In recent months Pyongyang has also slammed Trump’s top aides — National Security Adviser John Bolton and Secretary of State Mike Pompeo — and demanded their removal from talks.

Nuclear negotiations between Washington and Pyongyang have proceeded for decades, with no sustaining success in halting the North’s atomic weapons programme.

In 2017, Pyongyang launched its sixth and largest nuclear test since it began its programme in 2006, angering the world community.

The following year, Trump and Kim met in Singapore, signing a joint statement vowing to pursue peace and complete denuclearisation of the Korean Peninsula.

The two met again in February 2018, but disagreements over sanction and denuclearisation scuttled the summit.
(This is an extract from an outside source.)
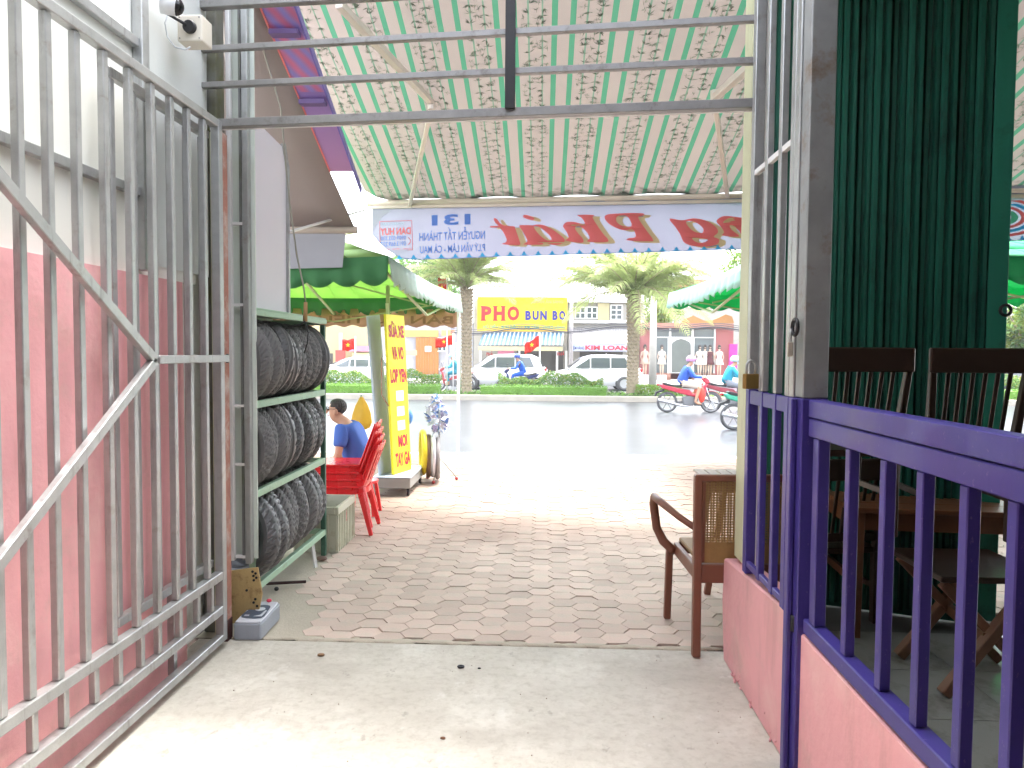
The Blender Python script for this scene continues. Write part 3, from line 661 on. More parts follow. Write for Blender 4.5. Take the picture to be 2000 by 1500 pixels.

US Secretary of State Mike Pompeo and North Korean Foreign Minister Ri Yong Ho are expected to meet on the sidelines of a Southeast Asian security forum in Bangkok next week. However, indications are that Ri has cancelled his trip to the conference.

Pyongyang has been sharply criticising the upcoming joint military drills by US and South Korean troops.

There are close to 30,000 US troops stationed in South Korea, and their annual manoeuvres with tens of thousands of South Korean soldiers have always infuriated Pyongyang, which views them as provocative rehearsals for invasion.

North Korea’s foreign ministry even accused Washington this month of breaking a promise by holding military exercises with South Korea.

North Korean state media published pictures this week of Kim inspecting a new submarine, fuelling concerns that Pyongyang was pushing ahead with a submarine-launched ballistic missile (SLBM) programme.

What is apparent is that the “excellent relationship” between Trump and Kim has failed to yield the desired results so far on the denuclearisation front.

While any attempt to achieve peace through dialogue should be wholeheartedly welcomed, it is not easy to erase persisting doubts about the future of the negotiations and the North’s willingness to give up its stockpile of nuclear weapons, especially considering Pyongyang’s maverick behaviour so far.